The hull is essentially a huge area within which storage tanks for cryogenic liquids are installed.  If the chilled liquids were accidentally released into the atmosphere they disperse back into methane expanding during this phase change by 600 times.  But there is gas also, LPG and gas condensates.  Every 7 days or so Prelude will transfer onto an LNG carrier moored alongside (ship to ship transfer between two vessels in motion) enough heat energy (when the LNG is converted back to natural gas) to power the whole of London for a week.  Put another way, if Prelude was a conventional gas platform, the energy entrapped in the 300 mile gas pipeline to an LNG plant in Broome WA, would equate in heat energy terms to just a half mile of LNG in the same size of pipe.  Loss of life and damage to plants handling hazardous substances onshore is minimized by physical separation to reduce the effects of escalation, the so called domino effect, and loss of life or injury to workers who would normally be restricted to that part of the process where the explosion or fire occurred. But Prelude as a floating LNG plant is supported on a bedplate (the hull) which is only 488 m by 75 m.  Within this limited area this atypical LNG plant has a hotel (Living Quarters), substantial utilities to service the hydrocarbon process, some 210 – 220 ever present workers, and on top of the quarters is a helipad, where 6 times a week a return flight to the mainland is scheduled

Prelude may not have the space to reduce risks through physical segregation 

From bitter experience over the years risks (after Flixborough et al) are minimized on onshore plants handling hazardous substances through plant design and layout.  Catastrophic events over the last 60 years including explosions resulting from LNG spillage suggest that if the probability of loss of containment cannot be guaranteed at such facilities, and it can’t, then the consequences of such a loss must be reduced as low as is reasonably practicable.

This is achieved mainly by physical separation.  Occupied buildings such as control rooms, workshops, warehouses and admin blocks are remotely located, or protected by the natural topography of the side, or man made earthwork, or other means to divert pressure waves.   Fire breaks should contain the fire to the module or area affected.  Onshore plants handling hazardous substances can often be scattered over an area measurable in square miles.  So given that the probability of loss of containment cannot be reduced to negligible levels, onshore  plant design and layout restricts the potential consequences of such an event should it occur?

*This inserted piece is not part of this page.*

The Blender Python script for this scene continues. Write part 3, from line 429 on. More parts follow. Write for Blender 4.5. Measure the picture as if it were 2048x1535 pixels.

Shell accepts that the Prelude LNG facility would normally occupy an area 4 times greater than it does if on land.  But taking the example of a modern day plant complying with UK standards and Codes of Practice, and the results of Social Impact studies etc, the facility at Mossmorran covers a substantial area (this Esso/Shell plant is of course more than a LNG plant but it is an excellent example of where space and topography is used not only to reduce risks at the plant, but to facilities and people outside the plant boundaries).  The Shell section of the plant is 5 miles from its Braefoot Terminal jetty with the storage tanks containing chilled liquids circa ½ mile from the jetty.  The reality is that an LNG plant on land could cover a considerable land area much greater than an area 4 times the size of the Prelude deck space.

These factors conspire together to increase the potential loss of life on Prelude especially when the total population required to operate, service and maintain this facility live, work and sleep within the plant boundaries, and, the plant is 300 miles from the nearest town.